I was thinking to have business-to-business contract where the participants need to a way to 1) identify themselves somehow and then 2) somehow exchange private keys.
Maybe in the future this is solved by Whisper (probably not information on it not yet available...?), but for the now what could be ways to achieve this?
Is something like this doable:
- Party A sends an encryption key, without decryption key, cannot be normal private-key, to contract
- Party B sends an encryption key
- Party A encrypts the secret for Party B using B's encryption key from the contract
- Party A stores the encrypted secret in the contract
- Party B does the same
- Party A decrypts the encrypted secret, stored by B, from the contract using their decryption key
Does Ethereum have something akin Bitcoin "Sign message" so you could simply use public Ethereum addresses as identity?
0 ·
Comments
Ethereum addresses are just secp256k public keys checksummed i think.. I.e. you can sign stuff with them, well, that is what you do when you make a transaction. Afaik the gui doesnt expose 'just sign this thing', nor afaik do the APIs.(Keep your private keys private?!) Actually some approaches to proof-of-data-storag(edited:.. strike up incomplete sentence that ended in there
Well maybe
KeyPair
in the go pipe thing, probably would have to look at eth-go code to figure it out though.Do you want parties to commit to something? You could use the hash of the data for that, and when the actual data shows up, the contract could check it.

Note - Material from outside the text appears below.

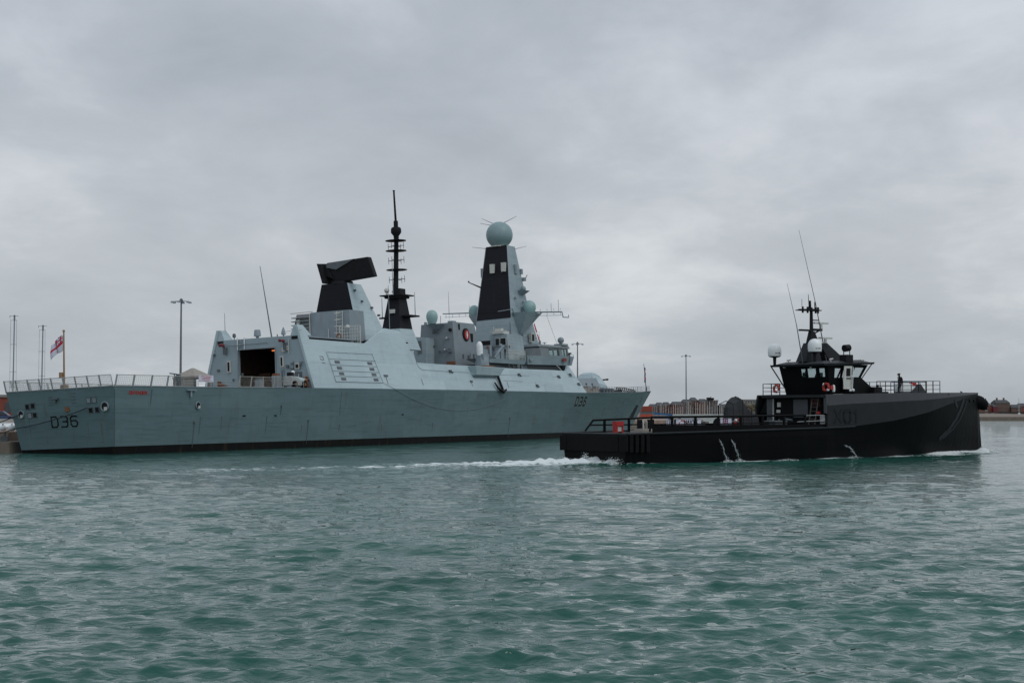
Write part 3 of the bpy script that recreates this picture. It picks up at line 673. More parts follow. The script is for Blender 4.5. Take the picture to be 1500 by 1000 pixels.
b = G(True); b.lathe((63.2,.12,26.8),[(.34,0),(.36,.5),(.70,.95),(.70,1.35),(.62,1.6),(.3,1.75),(.3,2.5),(.2,2.55)],16); b.build('mast_bulb', BLACK, war, smooth=True)
gear('topmast_whip', [('tube',(63.2,.12,29.3),(63.2,-.02,33.4),.16,.12,8),('lathe',(63.2,-.02,33.35),[(.17,0),(.17,.1)],8)], BLACK)
for z_ in (26.65, 25.3, 22.75):
    b = G(True); b.lathe((63.1,.08,z_),[(.4,-.12),(1.38,-.02),(1.42,.03),(1.35,.06),(.4,.1)],20); b.build('antenna_disc', BLACK, war, smooth=True)
for z_ in (25.95, 24.05, 21.5):
    b = G(True); b.tube((63.1,-1.15,z_),(63.1,1.3,z_),.04)
    for t_ in (-1.1,1.25): b.tube((63.1,t_,z_-.45),(63.1,t_,z_+.45),.03)
    b.tube((61.9,.1,z_),(64.3,.1,z_),.04)
    for s2 in (61.9,64.3): b.tube((s2,.1,z_-.4),(s2,.1,z_+.4),.03)
    b.build('dipole_array', BLACK, war)
b = G(True)
for k in range(16): b.tube((62.15,.3,19.6+k*.42),(62.3,.55,19.6+k*.42),.03)
b.build('mast_ladder', BLACK, war)

# ---- mid block with its lean-to
b = G(True); b.hexa([(73.2,-3.0,8.9),(73.2,3.1,8.9),(81.5,3.1,8.9),(81.5,-3.0,8.9)],[(73.5,-2.4,16.1),(73.5,2.55,16.15),(80.0,2.55,16.15),(80.0,-2.4,16.1)]); b.build('funnel_house', mat('funnel_grey_paint',(0.21,0.25,0.275),.55,.1,.8,stain=(.18,.15,.12),stain_amt=.3,stain_scale=2), war)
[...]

Looks like there is even a ready example for Python how to use SECP256K to encrypt and decrypt messages - straight from BitMessage:
https://github.com/Bitmessage/PyBitmessage/blob/master/src/highlevelcrypto.py#L22
... so basically if the contract has two parties, both of their public addresses known in the contract, one can store messages (secret tokens) on the contract only the party with the corresponding Ethereum address private key can read.